Task brief: For each line below that contains the string "pixels", copy that line.

---------- Stored rows

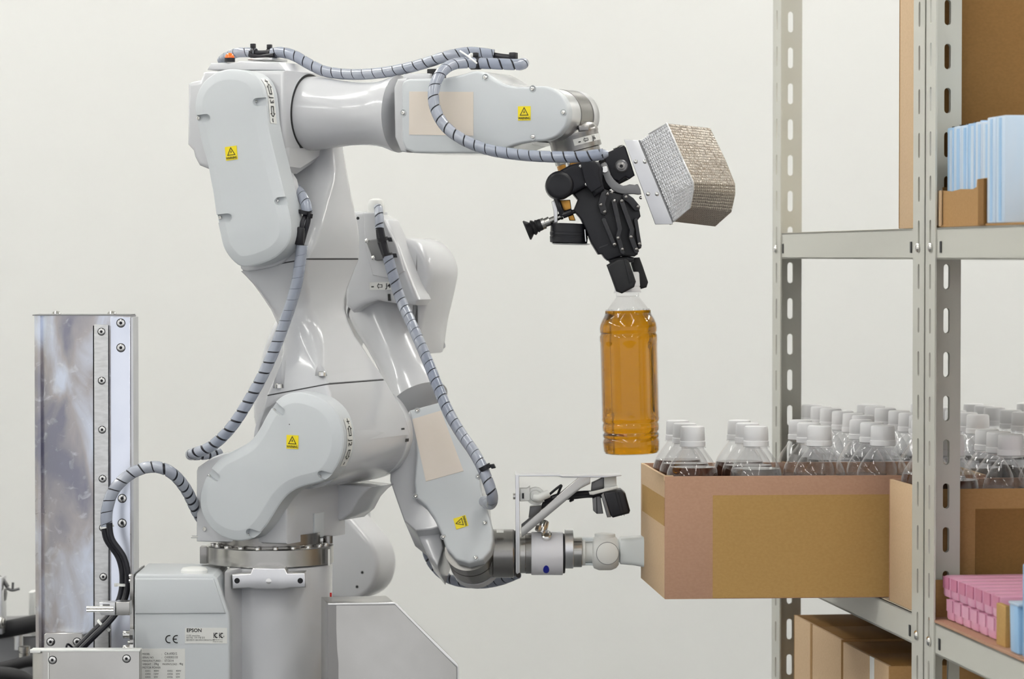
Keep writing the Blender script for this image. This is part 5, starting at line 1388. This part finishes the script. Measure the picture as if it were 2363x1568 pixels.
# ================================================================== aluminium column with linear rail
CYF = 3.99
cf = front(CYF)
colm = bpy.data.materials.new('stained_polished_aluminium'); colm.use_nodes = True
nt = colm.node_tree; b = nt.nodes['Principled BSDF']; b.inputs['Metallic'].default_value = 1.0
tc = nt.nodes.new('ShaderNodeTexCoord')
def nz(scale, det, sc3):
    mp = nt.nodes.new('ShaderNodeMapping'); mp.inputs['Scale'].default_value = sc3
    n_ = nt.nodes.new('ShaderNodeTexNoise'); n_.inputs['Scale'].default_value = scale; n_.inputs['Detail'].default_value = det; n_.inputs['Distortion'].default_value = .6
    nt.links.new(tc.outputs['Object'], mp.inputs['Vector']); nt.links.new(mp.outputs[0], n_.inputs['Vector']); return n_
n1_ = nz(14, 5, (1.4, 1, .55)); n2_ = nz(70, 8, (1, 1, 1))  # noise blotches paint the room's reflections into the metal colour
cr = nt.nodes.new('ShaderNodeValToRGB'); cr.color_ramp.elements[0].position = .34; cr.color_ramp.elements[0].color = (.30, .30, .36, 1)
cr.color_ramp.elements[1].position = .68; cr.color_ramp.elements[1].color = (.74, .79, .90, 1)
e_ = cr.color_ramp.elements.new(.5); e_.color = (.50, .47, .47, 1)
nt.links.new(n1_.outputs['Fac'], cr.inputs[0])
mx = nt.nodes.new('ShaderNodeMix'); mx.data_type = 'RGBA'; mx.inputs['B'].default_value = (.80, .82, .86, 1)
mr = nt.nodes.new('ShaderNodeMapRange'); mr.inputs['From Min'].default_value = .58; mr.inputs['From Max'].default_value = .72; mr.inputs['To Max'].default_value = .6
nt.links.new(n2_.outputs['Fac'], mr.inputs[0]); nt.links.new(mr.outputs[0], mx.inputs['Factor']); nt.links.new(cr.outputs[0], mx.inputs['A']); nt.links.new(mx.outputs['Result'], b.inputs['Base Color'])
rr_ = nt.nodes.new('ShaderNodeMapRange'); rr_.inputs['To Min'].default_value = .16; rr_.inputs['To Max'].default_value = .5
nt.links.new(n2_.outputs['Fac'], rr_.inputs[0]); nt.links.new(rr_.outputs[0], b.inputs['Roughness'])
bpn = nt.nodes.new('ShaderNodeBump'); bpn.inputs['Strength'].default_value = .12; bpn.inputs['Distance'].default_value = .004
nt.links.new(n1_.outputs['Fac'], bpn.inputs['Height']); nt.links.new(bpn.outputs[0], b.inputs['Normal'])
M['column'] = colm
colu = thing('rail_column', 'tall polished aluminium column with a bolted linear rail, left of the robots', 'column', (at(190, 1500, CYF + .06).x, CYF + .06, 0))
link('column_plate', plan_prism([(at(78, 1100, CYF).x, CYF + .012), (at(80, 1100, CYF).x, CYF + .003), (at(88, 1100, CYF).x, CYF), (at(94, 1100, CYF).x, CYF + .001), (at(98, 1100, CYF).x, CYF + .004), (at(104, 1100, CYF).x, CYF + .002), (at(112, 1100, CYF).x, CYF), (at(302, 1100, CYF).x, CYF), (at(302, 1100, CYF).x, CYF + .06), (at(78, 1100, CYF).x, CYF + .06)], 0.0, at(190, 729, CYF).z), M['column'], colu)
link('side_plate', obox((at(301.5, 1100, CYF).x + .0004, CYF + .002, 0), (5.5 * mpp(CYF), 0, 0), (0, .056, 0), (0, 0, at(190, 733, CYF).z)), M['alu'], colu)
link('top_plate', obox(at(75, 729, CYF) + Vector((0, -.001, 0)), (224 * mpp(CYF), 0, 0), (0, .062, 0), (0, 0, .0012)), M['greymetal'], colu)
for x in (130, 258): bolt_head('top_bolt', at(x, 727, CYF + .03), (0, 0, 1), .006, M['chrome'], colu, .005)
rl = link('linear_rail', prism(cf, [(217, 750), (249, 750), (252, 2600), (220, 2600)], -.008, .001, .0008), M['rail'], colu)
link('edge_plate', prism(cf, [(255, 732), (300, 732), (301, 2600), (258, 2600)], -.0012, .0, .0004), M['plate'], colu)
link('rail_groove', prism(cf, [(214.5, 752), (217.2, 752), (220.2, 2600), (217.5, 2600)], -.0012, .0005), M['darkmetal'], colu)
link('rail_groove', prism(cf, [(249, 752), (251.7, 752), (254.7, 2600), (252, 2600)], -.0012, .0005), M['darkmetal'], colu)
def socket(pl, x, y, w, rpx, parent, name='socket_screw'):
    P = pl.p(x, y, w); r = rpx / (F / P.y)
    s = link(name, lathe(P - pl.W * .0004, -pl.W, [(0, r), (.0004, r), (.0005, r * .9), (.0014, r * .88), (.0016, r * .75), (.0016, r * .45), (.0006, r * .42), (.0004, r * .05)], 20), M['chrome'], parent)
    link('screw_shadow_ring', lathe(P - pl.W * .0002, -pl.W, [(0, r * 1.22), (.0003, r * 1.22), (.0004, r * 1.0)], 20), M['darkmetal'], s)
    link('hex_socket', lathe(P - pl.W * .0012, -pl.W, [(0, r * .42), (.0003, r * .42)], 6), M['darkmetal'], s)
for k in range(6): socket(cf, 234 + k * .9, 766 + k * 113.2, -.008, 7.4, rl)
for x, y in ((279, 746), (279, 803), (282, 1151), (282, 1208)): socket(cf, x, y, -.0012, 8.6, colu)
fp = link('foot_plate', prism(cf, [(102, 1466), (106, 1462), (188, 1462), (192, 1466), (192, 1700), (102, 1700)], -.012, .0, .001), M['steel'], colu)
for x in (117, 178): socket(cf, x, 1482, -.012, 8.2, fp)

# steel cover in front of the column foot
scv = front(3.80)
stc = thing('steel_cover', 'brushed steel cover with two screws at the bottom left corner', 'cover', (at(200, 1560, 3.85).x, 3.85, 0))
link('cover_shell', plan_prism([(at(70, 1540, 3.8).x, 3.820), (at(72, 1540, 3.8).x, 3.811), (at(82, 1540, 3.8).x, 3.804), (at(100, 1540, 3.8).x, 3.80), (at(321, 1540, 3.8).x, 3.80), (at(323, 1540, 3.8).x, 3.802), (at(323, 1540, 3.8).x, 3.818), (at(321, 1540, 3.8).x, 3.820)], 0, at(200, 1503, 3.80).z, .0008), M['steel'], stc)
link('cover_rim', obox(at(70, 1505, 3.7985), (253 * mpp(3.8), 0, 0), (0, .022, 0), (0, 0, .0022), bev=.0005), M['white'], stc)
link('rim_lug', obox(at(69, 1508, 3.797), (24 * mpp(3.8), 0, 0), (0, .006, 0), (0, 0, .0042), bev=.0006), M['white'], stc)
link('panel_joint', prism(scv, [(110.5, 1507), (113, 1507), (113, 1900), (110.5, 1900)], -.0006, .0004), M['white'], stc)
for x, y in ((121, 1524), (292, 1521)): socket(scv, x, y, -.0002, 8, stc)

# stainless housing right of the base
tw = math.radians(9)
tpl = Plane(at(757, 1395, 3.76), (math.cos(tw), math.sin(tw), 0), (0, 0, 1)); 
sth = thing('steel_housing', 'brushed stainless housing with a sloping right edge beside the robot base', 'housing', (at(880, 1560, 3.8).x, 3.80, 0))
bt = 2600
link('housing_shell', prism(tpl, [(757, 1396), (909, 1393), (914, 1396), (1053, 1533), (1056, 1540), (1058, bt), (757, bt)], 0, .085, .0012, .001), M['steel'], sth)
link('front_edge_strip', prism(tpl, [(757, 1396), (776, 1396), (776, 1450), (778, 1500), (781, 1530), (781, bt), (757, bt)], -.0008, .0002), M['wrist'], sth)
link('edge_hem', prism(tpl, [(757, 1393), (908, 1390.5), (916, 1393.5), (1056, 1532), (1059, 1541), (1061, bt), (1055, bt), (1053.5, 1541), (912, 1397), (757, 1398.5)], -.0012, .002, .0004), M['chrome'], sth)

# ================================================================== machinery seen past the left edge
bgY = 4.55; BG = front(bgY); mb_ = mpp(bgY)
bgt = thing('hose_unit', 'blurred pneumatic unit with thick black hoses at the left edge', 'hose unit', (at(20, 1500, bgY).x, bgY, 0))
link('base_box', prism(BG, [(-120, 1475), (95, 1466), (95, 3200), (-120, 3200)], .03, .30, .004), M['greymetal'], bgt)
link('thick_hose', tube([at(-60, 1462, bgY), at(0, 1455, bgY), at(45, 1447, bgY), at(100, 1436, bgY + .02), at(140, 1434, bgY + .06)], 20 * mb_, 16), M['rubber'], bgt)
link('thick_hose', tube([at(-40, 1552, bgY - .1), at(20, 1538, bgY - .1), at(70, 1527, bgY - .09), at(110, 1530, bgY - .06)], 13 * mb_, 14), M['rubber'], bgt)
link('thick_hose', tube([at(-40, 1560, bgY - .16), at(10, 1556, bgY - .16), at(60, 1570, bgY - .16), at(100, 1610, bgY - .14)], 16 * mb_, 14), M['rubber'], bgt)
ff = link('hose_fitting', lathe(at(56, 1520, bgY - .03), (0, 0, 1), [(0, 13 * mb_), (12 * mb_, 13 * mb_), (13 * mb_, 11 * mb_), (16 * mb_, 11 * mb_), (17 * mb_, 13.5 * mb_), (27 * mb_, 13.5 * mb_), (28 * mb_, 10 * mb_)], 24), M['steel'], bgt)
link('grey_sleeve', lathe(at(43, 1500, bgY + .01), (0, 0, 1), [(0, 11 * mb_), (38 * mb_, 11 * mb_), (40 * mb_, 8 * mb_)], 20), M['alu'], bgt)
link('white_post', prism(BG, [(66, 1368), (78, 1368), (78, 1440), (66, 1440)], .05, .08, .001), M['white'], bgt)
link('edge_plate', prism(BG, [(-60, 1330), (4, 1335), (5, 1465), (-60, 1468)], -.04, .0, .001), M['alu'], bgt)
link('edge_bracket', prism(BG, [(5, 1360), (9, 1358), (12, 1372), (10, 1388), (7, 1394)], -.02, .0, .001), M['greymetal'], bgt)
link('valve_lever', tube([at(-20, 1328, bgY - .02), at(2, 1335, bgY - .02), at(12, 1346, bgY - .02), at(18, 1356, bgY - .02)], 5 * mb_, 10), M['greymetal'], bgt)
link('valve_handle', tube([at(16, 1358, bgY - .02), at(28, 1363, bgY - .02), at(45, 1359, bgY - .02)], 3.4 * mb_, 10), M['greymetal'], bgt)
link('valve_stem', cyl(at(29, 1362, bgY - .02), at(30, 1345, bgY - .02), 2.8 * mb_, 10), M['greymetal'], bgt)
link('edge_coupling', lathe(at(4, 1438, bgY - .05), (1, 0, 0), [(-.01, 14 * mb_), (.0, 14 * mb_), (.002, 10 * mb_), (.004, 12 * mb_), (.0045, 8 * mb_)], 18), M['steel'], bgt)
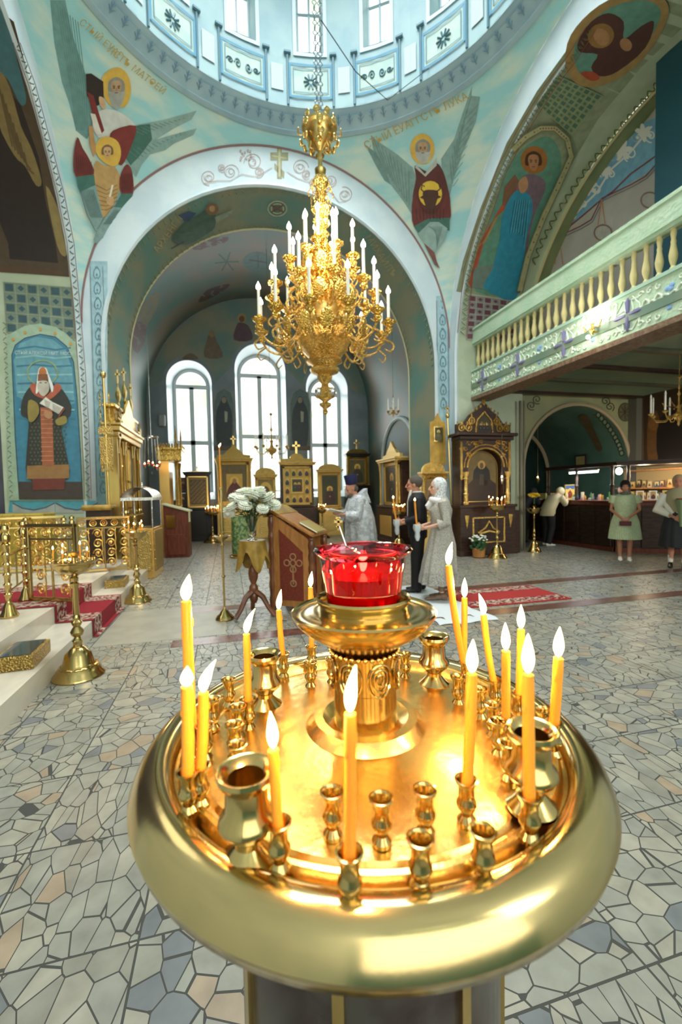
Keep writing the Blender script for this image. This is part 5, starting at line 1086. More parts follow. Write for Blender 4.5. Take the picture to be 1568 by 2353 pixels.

--------------------

Correct answer:
Keep writing the Blender script for this image. This is part 5, starting at line 1388. This part finishes the script. Measure the picture as if it were 2363x1568 pixels.
Keep writing the Blender script for this image. This is part 5, starting at line 1086. More parts follow. Write for Blender 4.5. Take the picture to be 1568 by 2353 pixels.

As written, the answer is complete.